The problem of course is how much talent is enough to stand out. How much talent is sufficient to make some new idea real and relevant? And is the effort accomplished enough to garner some critical notice and even acclaim. And what about “the hand you're dealt”? Good that I didn’t aspire to the NFL as a youth. My most noteworthy football play involved a collision with a 55-gallon garbage barrel at the beach. Laughter was had by all.
Wiliam Deresiewicz and his book, “The Death of the Artist” (read only if you are both insane and under the influence): “Real talent is rare--a lot rarer than the you-can-do-it boosertism of a consumption-driven culture or our own vanity would have us believe.,” he writes.

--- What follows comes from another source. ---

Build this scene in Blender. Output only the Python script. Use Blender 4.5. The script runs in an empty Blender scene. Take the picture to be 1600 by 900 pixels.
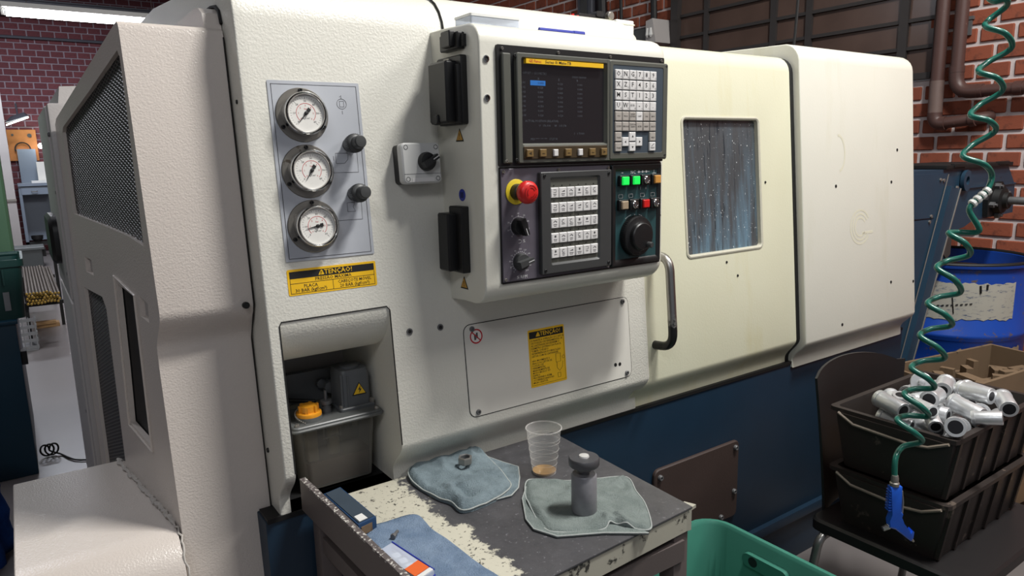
import bpy, bmesh, math, random
from math import sin, cos, tan, pi, radians, sqrt, atan2
from mathutils import Vector, Matrix, noise
random.seed(7)
SC = bpy.context.scene
COL = SC.collection

# ------------------------------------------------------------------ camera
F_PX = 1105.0
pitch, roll, yaw = radians(10.6), radians(1.3), radians(34.75)
fw = Vector((sin(yaw)*cos(pitch), cos(yaw)*cos(pitch), -sin(pitch)))
rt0 = Vector((cos(yaw), -sin(yaw), 0)); up0 = rt0.cross(fw)
rt = rt0*cos(roll) - up0*sin(roll); up = up0*cos(roll) + rt0*sin(roll)
cd = bpy.data.cameras.new('camera'); cam = bpy.data.objects.new('camera', cd); COL.objects.link(cam)
cd.sensor_width = 36; cd.lens = F_PX/1600*36; cd.clip_start = .02
M = Matrix((rt, up, -fw)).transposed().to_4x4(); M.translation = Vector((0, -1.23, 1.35))
cam.matrix_world = M; SC.camera = cam

# ------------------------------------------------------------------ world, lights, exposure
W = bpy.data.worlds.new('world'); SC.world = W; W.use_nodes = True
bg = W.node_tree.nodes['Background']; bg.inputs[0].default_value = (.80, .86, 1, 1); bg.inputs[1].default_value = .20
SC.view_settings.view_transform = 'Standard'; SC.view_settings.look = 'None'
SC.view_settings.exposure = 0.0; SC.view_settings.gamma = 1
SC.view_settings.use_curve_mapping = False

def area(name, loc, target, sx, sy, power, col=(1, 1, 1)):
    l = bpy.data.lights.new(name, 'AREA'); l.shape = 'RECTANGLE'; l.size = sx; l.size_y = sy
    l.energy = power; l.color = col
    o = bpy.data.objects.new(name, l); COL.objects.link(o); o.location = loc
    o.rotation_euler = (Vector(target)-Vector(loc)).to_track_quat('-Z', 'Y').to_euler()
    return o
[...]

Deresiewicz argues that market forces urge too many of us to create and sell what we create when in fact we lack talent enough to begin with. Speaking of dead artists…
Luck, talent and attraction affirmations, a divine triumvirate of components for success in the arts. Time to tackle the third ingredient of this creative art monster layer cake: attraction affirmations. Which are what, exactly? If you are of a certain age and include evangelicalism in your background the prosperity gospel/the abundance code may sound more familiar--same thing. This is the land of magical thinking. Or, as Tara Isabella Burton describes it in her New York Times article on the subject: “the idea that reality can and should bend to belief.”
Maybe Try Attraction Affirmations, Not luck or talent?
Attraction affirmations is the idea that you can apply your ability to believe in the service of self interest. Once more, here’s Burton with a further indictment of attraction affirmations/manifesting, “(it’s) a spiritualized gloss on the same deluded logic that suggests that poverty is a choice.” The choice to not think abundantly.
Oops, looks like our creativity layer cake recipe of luck, talent and attraction affirmation seems to have fallen a bit flat. Attraction affirmations are mostly a false promise of prosperity and my tank of talent might be just half full. I do quite like Dr. Busch’s idea of serendipity as the well-honed awareness of potential in unexpected circumstances-a quality that anyone can cultivate. Call it luck, a special sort without need of talismanic magic.
And then there’s my dear friend “Dead Frank'' (d. 2019). His parting advice was always, “Just have fun.”